◆ **WRITTEN EXERCISE**
Write out the data again exactly, skipping every picture.

★ ★ ★ ★

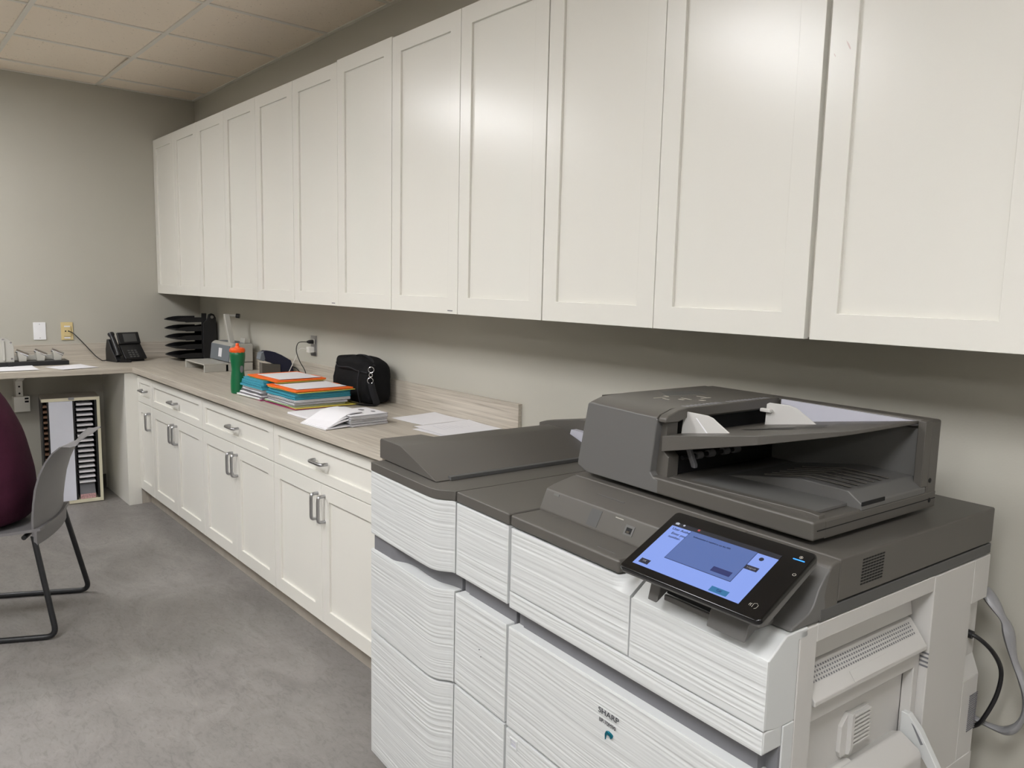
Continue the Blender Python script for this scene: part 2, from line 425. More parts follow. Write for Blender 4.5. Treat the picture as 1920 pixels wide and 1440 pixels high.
for k in range(3):
    a = SB-WU+WU*k; b = a+WU; m_ = (a+b)/2
    base(a, b, [(a+.002, m_-.0012), (m_+.0012, b-.002)], bl[k], [m_-.03, m_+.03])
# end panel at the corner (supports the short worktop)
part('toe_kick_return', B(.536, .5455, -.599, -.5445, .001, .099), 'kick', bpy.data.objects['base_cabinet'])
t = thing('end_panel', 'white floor-standing end panel under the worktop corner beside the narrow cabinet', 'panel')
part('panel_board', B(X0+.001, .546, -.68, -.60, 0, .8755), 'door', t, bevel=.0015)
# worktop
t = thing('worktop', 'L-shaped pale woodgrain laminate worktop running along both walls', 'worktop')
part('long_slab', B(.56, 3.652, -.635, -.0005, .877, .914), 'lam_x', t, bevel=.0015)
part('short_slab', B(X0+.0005, .56, -3.4, -.0005, .877, .914), 'lam_y', t, bevel=.0015)
part('backsplash', B(X0+.0005, 3.65, -.019, -.0005, .914, 1.026), 'lam_x', t, bevel=.001)
part('backsplash', B(X0+.0005, X0+.019, -3.4, -.019, .914, 1.03), 'lam_y', t, bevel=.001)
# bracket
for by, lb in ((-1.19, 'perforated white steel bracket on the far wall under the short worktop'), (-2.6, 'perforated white steel bracket further left under the short worktop')):
    t = thing('shelf_bracket', lb, 'bracket', (X0, by, 0), group='worktop brackets')
    part('upright', MB().prism([(0, .60), (.075, .60), (.075, .70), (.075, .80), (.32, .862), (.32, .876), (0, .876)], 'y', -.02, .02), 'door', t, bevel=.001)
    part('foot_box', B(0, .09, -.035, .055, .60, .70), 'door', t, bevel=.002)
    mb = MB()
    for z in (.66, .68): mb.box(.088, .0915, .025, .047, z, z+.012)
    for z in (.72, .765, .81): mb.lathe([(.006, 0), (.006, .0012)], 10, mtx=Matrix.Translation((.0755, 0, z)) @ Matrix.Rotation(math.pi/2, 4, 'Y'))
    part('screw_holes', mb, 'blackmatt', t)

# ------------------------------------------------------------------ copier frame of reference
TH = math.radians(-4.4)
PO = Vector((4.619, -.878, 0))
def ripple(planf, n, z0, z1, th=.012, seed=0, amp=.00052, pitch=.00105, off=None):
    """planf(t) -> (u,v) along the front; relief of uneven horizontal ridges"""
    cols = n; rows = max(3, int((z1-z0)/pitch)); mb = MB()
    pl = [planf(i/cols) for i in range(cols+1)]
    nr = []
    for i in range(cols+1):
        a = pl[max(i-1, 0)]; b = pl[min(i+1, cols)]; dx, dy = b[0]-a[0], b[1]-a[1]; l = math.hypot(dx, dy); nr.append((dy/l, -dx/l))
    vs = []
    for r in range(rows+1):
        z = z0+(z1-z0)*r/rows
        for i in range(cols+1):
            u, v = pl[i]
            zz = z+.0035*math.sin(u*5+seed)+.0012*math.sin(u*17+seed*2)
            h = vnoise(u*3.0+seed, zz*190)*.55+vnoise(u*1.6+seed*3+50, zz*95)*.65+vnoise(u*5+90, zz*330)*.2
            h = 1-abs(2*(h/1.4)-1)*1.6
            edge = min(1, (z-z0)/.004, (z1-z)/.004, i/1.0 if i < 1 else 1, (cols-i) if cols-i < 1 else 1)
            d = amp*2.6*h*edge
            ov = off(u, z) if off else 0
            vs.append((u+nr[i][0]*d, v+nr[i][1]*d+ov, z))
    W = cols+1
    fs = [(r*W+i, r*W+i+1, (r+1)*W+i+1, (r+1)*W+i) for r in range(rows) for i in range(cols)]
    mb.add(vs, fs)
    # rim
    def strip(idx):
        a = [vs[k] for k in idx]; b = []
        for k in idx:
            i = k % W; p = vs[k]; b.append((p[0]-nr[i][0]*th, p[1]-nr[i][1]*th, p[2]))
        m = len(a); mb.add(a+b, [(q, q+1, q+1+m, q+m) for q in range(m-1)])
    strip(list(range(W))); strip(list(range(rows*W, rows*W+W)))
    strip([r*W for r in range(rows+1)]); strip([r*W+cols for r in range(rows+1)])
    return mb
def straight(u0, u1, v=0.0): return lambda t: (u0+(u1-u0)*t, v)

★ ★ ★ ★

◆ **ANSWER TO THIS TASK**
Continue the Blender Python script for this scene: part 2, from line 425. More parts follow. Write for Blender 4.5. Treat the picture as 1920 pixels wide and 1440 pixels high.
for k in range(3):
    a = SB-WU+WU*k; b = a+WU; m_ = (a+b)/2
    base(a, b, [(a+.002, m_-.0012), (m_+.0012, b-.002)], bl[k], [m_-.03, m_+.03])
# end panel at the corner (supports the short worktop)
part('toe_kick_return', B(.536, .5455, -.599, -.5445, .001, .099), 'kick', bpy.data.objects['base_cabinet'])
t = thing('end_panel', 'white floor-standing end panel under the worktop corner beside the narrow cabinet', 'panel')
part('panel_board', B(X0+.001, .546, -.68, -.60, 0, .8755), 'door', t, bevel=.0015)
# worktop
t = thing('worktop', 'L-shaped pale woodgrain laminate worktop running along both walls', 'worktop')
part('long_slab', B(.56, 3.652, -.635, -.0005, .877, .914), 'lam_x', t, bevel=.0015)
part('short_slab', B(X0+.0005, .56, -3.4, -.0005, .877, .914), 'lam_y', t, bevel=.0015)
part('backsplash', B(X0+.0005, 3.65, -.019, -.0005, .914, 1.026), 'lam_x', t, bevel=.001)
part('backsplash', B(X0+.0005, X0+.019, -3.4, -.019, .914, 1.03), 'lam_y', t, bevel=.001)
# bracket
for by, lb in ((-1.19, 'perforated white steel bracket on the far wall under the short worktop'), (-2.6, 'perforated white steel bracket further left under the short worktop')):
    t = thing('shelf_bracket', lb, 'bracket', (X0, by, 0), group='worktop brackets')
    part('upright', MB().prism([(0, .60), (.075, .60), (.075, .70), (.075, .80), (.32, .862), (.32, .876), (0, .876)], 'y', -.02, .02), 'door', t, bevel=.001)
    part('foot_box', B(0, .09, -.035, .055, .60, .70), 'door', t, bevel=.002)
    mb = MB()
    for z in (.66, .68): mb.box(.088, .0915, .025, .047, z, z+.012)
    for z in (.72, .765, .81): mb.lathe([(.006, 0), (.006, .0012)], 10, mtx=Matrix.Translation((.0755, 0, z)) @ Matrix.Rotation(math.pi/2, 4, 'Y'))
    part('screw_holes', mb, 'blackmatt', t)

# ------------------------------------------------------------------ copier frame of reference
TH = math.radians(-4.4)
PO = Vector((4.619, -.878, 0))
def ripple(planf, n, z0, z1, th=.012, seed=0, amp=.00052, pitch=.00105, off=None):
    """planf(t) -> (u,v) along the front; relief of uneven horizontal ridges"""
    cols = n; rows = max(3, int((z1-z0)/pitch)); mb = MB()
    pl = [planf(i/cols) for i in range(cols+1)]
    nr = []
    for i in range(cols+1):
        a = pl[max(i-1, 0)]; b = pl[min(i+1, cols)]; dx, dy = b[0]-a[0], b[1]-a[1]; l = math.hypot(dx, dy); nr.append((dy/l, -dx/l))
    vs = []
    for r in range(rows+1):
        z = z0+(z1-z0)*r/rows
        for i in range(cols+1):
            u, v = pl[i]
            zz = z+.0035*math.sin(u*5+seed)+.0012*math.sin(u*17+seed*2)
            h = vnoise(u*3.0+seed, zz*190)*.55+vnoise(u*1.6+seed*3+50, zz*95)*.65+vnoise(u*5+90, zz*330)*.2
            h = 1-abs(2*(h/1.4)-1)*1.6
            edge = min(1, (z-z0)/.004, (z1-z)/.004, i/1.0 if i < 1 else 1, (cols-i) if cols-i < 1 else 1)
            d = amp*2.6*h*edge
            ov = off(u, z) if off else 0
            vs.append((u+nr[i][0]*d, v+nr[i][1]*d+ov, z))
    W = cols+1
    fs = [(r*W+i, r*W+i+1, (r+1)*W+i+1, (r+1)*W+i) for r in range(rows) for i in range(cols)]
    mb.add(vs, fs)
    # rim
    def strip(idx):
        a = [vs[k] for k in idx]; b = []
        for k in idx:
            i = k % W; p = vs[k]; b.append((p[0]-nr[i][0]*th, p[1]-nr[i][1]*th, p[2]))
        m = len(a); mb.add(a+b, [(q, q+1, q+1+m, q+m) for q in range(m-1)])
    strip(list(range(W))); strip(list(range(rows*W, rows*W+W)))
    strip([r*W for r in range(rows+1)]); strip([r*W+cols for r in range(rows+1)])
    return mb
def straight(u0, u1, v=0.0): return lambda t: (u0+(u1-u0)*t, v)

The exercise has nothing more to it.